- Task objective: Wherever the string "parts" appears, copy the whole line.

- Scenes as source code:
————

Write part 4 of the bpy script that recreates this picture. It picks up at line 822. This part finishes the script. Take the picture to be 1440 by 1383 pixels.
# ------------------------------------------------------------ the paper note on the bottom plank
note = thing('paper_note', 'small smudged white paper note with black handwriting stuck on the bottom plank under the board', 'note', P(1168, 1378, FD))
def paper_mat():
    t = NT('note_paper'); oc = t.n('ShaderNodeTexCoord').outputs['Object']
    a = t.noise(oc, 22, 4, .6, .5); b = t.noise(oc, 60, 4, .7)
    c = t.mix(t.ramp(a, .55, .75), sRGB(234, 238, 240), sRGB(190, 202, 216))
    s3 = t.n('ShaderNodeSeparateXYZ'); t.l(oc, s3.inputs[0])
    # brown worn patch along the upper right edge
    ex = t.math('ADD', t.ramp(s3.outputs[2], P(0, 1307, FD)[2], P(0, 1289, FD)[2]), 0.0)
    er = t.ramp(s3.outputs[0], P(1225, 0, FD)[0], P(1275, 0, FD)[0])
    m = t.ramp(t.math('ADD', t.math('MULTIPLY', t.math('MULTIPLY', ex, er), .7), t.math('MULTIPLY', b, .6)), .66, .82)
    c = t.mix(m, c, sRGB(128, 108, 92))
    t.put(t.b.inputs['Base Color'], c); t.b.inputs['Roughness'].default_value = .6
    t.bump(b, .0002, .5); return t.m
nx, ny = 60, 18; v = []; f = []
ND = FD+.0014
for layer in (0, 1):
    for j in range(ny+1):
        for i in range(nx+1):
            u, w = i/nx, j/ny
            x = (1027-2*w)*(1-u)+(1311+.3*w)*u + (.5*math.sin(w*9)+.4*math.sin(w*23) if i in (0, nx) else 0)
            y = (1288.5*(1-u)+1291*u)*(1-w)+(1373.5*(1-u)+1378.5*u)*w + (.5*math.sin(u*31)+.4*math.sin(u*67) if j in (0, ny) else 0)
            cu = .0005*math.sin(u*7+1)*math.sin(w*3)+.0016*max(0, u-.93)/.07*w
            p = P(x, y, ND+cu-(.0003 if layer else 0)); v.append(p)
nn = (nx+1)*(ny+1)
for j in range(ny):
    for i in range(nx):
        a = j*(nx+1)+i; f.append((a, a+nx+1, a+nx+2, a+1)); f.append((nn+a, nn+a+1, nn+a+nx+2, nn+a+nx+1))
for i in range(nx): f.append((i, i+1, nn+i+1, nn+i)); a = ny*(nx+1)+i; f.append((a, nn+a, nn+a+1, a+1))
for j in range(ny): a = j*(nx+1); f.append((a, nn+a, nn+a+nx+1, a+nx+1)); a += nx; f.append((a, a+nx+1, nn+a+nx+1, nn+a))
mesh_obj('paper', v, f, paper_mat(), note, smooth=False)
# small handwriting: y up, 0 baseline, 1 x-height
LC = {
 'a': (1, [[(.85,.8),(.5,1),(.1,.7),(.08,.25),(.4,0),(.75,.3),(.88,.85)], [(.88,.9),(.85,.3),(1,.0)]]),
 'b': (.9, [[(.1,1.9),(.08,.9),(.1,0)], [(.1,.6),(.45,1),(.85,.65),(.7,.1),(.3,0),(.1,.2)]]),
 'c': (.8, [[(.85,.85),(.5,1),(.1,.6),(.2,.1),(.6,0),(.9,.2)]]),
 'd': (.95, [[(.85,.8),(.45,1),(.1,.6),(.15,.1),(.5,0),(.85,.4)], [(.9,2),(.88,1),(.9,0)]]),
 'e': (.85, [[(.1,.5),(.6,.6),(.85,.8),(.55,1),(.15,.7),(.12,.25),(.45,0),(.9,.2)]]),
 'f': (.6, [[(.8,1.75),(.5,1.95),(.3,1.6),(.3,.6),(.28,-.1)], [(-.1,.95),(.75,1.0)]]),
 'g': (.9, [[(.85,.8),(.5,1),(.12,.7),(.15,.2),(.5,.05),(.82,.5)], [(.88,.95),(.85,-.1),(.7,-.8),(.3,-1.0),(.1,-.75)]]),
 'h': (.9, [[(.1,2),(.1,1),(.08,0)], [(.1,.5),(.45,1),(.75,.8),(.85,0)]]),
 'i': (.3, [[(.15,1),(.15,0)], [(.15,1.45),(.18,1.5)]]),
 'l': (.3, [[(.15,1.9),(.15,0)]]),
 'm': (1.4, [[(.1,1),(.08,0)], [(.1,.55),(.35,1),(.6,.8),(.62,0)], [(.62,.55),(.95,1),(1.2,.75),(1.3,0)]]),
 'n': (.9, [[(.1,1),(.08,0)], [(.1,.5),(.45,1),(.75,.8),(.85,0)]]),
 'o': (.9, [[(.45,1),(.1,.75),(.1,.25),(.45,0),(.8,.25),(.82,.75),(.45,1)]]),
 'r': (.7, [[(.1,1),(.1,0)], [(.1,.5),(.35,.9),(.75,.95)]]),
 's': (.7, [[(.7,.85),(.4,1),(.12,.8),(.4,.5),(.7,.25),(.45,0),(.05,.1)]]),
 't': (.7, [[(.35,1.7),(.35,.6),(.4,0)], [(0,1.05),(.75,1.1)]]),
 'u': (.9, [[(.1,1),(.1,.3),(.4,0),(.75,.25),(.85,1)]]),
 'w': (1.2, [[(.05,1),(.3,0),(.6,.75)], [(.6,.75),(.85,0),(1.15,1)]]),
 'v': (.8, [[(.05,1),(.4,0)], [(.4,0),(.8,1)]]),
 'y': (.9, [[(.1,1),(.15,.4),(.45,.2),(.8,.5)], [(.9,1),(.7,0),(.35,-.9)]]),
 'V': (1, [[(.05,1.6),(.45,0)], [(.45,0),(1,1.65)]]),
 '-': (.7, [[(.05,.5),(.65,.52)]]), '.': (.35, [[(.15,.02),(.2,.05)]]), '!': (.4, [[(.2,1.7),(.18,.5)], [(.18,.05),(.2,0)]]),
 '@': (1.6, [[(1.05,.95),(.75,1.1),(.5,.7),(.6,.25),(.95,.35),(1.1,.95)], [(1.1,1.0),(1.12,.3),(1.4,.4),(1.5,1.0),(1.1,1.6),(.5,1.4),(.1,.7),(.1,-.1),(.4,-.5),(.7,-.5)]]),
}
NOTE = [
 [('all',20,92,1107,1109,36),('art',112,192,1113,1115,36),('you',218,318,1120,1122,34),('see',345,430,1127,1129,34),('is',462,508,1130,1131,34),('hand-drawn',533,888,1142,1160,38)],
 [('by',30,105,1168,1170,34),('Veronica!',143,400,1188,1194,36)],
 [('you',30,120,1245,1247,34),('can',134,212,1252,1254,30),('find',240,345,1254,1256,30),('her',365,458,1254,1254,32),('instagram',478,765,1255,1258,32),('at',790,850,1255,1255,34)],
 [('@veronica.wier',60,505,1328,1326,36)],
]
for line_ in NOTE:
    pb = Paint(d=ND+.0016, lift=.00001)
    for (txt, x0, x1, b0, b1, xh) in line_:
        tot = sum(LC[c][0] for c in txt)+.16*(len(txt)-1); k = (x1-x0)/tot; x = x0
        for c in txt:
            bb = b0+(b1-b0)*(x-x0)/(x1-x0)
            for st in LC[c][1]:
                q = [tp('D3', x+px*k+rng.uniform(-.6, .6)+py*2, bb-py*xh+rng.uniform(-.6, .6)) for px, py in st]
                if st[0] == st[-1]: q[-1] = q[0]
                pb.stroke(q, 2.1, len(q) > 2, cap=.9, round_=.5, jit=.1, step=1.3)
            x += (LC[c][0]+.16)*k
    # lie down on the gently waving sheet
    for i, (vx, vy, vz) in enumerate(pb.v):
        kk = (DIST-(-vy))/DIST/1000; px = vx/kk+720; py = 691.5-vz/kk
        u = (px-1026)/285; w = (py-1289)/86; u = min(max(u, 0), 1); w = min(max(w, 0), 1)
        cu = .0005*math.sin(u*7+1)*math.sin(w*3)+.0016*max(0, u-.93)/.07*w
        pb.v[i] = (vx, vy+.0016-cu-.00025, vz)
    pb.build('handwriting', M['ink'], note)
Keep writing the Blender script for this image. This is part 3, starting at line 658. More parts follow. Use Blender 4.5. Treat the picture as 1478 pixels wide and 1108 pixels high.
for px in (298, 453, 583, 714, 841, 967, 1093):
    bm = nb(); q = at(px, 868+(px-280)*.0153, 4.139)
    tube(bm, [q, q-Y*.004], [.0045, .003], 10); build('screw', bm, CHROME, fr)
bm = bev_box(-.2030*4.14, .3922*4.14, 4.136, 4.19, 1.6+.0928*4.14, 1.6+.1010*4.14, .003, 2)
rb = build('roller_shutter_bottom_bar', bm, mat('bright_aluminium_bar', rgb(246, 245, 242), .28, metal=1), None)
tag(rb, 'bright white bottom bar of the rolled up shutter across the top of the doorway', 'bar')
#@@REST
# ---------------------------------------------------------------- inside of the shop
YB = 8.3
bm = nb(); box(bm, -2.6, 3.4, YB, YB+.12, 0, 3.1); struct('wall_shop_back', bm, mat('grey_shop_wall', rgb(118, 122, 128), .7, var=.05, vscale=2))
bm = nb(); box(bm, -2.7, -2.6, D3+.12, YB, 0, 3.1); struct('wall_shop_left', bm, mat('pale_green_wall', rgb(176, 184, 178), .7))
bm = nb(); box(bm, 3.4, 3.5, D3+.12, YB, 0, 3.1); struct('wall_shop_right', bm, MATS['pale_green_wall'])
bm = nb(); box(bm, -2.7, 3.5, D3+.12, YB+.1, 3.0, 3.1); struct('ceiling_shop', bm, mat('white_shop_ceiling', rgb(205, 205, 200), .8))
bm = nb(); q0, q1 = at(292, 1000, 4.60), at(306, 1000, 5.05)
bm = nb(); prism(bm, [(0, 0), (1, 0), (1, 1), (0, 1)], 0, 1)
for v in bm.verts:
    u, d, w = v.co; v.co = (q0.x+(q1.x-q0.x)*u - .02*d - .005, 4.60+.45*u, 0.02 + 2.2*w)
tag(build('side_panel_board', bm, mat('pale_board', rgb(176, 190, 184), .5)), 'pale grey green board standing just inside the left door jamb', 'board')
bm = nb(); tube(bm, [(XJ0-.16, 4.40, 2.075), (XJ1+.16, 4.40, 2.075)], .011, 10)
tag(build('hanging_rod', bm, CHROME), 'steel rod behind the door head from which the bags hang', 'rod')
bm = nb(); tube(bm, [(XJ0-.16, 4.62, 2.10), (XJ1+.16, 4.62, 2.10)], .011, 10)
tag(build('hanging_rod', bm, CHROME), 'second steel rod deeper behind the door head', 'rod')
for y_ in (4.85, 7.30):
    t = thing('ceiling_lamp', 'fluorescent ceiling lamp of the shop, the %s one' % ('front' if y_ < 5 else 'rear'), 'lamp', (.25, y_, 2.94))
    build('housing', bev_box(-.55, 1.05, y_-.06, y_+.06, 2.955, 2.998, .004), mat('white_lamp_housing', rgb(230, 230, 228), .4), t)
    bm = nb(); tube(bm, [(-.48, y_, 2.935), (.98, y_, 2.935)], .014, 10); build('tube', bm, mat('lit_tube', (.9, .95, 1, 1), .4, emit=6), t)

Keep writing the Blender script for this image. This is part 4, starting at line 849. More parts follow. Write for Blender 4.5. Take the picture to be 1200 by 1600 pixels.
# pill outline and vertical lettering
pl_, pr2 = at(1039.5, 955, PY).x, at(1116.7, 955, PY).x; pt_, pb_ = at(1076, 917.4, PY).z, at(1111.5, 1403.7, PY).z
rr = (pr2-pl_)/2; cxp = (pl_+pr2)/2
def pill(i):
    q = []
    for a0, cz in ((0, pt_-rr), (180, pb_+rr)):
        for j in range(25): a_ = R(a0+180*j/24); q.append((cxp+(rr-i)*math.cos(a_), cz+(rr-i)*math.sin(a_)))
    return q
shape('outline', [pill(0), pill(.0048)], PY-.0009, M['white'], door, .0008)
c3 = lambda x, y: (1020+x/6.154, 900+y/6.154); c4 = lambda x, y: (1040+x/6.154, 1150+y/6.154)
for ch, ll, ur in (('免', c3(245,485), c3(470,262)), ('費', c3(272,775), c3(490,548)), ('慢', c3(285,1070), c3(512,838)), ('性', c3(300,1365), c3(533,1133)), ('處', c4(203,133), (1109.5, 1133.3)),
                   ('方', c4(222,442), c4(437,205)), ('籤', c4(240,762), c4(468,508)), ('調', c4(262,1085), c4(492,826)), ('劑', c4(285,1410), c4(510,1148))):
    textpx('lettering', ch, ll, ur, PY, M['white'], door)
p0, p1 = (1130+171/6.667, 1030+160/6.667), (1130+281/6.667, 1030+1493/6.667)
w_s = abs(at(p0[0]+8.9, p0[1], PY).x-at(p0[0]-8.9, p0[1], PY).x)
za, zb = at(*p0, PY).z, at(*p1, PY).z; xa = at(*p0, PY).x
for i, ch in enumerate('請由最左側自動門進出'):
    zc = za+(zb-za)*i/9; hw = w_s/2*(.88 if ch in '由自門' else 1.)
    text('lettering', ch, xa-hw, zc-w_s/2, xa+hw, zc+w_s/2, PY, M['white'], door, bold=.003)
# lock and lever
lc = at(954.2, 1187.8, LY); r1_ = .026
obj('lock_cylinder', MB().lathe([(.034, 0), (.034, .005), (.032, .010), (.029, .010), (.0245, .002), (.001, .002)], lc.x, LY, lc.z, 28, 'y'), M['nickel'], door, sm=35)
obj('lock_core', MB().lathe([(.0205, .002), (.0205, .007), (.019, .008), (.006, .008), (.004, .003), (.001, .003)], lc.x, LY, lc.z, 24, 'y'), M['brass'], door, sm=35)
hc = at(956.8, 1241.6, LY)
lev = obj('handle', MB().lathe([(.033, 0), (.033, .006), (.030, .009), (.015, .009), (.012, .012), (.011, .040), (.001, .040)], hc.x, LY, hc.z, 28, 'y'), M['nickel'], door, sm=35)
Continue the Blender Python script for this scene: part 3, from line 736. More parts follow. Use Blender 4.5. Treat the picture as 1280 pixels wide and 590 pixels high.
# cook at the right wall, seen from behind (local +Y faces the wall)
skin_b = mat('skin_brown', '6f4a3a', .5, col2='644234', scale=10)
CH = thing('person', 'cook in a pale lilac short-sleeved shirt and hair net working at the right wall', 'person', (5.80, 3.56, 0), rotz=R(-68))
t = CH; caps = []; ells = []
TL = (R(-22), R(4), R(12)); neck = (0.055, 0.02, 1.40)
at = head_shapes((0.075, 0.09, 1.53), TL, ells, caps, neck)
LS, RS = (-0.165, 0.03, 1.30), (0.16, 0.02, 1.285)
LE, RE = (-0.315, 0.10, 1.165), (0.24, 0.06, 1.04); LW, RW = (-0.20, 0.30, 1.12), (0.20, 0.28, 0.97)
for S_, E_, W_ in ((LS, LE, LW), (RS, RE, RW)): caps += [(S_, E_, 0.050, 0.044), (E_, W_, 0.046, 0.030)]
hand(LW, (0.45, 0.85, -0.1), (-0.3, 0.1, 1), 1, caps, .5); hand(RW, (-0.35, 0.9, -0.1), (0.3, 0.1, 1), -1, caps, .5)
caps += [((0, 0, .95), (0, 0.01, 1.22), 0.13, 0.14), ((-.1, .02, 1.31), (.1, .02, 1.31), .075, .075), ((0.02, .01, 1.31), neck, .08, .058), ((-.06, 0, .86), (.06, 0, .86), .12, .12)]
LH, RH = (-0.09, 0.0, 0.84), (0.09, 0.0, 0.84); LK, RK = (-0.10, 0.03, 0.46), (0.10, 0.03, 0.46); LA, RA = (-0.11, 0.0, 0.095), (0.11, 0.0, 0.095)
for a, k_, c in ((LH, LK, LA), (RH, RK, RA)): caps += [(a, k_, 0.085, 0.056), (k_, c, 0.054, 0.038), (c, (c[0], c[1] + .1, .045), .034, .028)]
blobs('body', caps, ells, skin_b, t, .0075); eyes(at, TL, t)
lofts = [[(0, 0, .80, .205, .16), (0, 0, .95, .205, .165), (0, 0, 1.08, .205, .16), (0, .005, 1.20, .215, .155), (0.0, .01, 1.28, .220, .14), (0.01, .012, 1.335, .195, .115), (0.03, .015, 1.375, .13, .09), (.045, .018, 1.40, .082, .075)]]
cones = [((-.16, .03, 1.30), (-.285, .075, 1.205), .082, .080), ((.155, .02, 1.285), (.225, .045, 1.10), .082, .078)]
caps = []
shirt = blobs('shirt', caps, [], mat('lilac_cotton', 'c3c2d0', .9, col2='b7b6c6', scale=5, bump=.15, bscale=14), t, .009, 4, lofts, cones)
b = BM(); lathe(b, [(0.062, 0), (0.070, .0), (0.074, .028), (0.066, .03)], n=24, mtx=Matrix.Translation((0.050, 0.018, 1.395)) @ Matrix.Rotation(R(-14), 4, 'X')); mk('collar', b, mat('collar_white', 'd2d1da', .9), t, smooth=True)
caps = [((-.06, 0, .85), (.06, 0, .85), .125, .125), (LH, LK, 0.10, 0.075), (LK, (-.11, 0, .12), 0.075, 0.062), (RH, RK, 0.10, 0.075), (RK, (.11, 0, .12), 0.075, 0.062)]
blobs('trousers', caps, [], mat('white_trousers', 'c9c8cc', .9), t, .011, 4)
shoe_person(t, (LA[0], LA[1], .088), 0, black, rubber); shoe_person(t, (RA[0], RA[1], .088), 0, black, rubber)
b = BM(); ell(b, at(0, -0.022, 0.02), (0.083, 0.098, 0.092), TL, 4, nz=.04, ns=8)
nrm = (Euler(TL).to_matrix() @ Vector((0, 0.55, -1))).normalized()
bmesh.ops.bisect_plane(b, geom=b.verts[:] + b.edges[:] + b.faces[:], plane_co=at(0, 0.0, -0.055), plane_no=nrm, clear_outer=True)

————

- The completed task:
Keep writing the Blender script for this image. This is part 3, starting at line 658. More parts follow. Use Blender 4.5. Treat the picture as 1478 pixels wide and 1108 pixels high.
Keep writing the Blender script for this image. This is part 4, starting at line 849. More parts follow. Write for Blender 4.5. Take the picture to be 1200 by 1600 pixels.
Continue the Blender Python script for this scene: part 3, from line 736. More parts follow. Use Blender 4.5. Treat the picture as 1280 pixels wide and 590 pixels high.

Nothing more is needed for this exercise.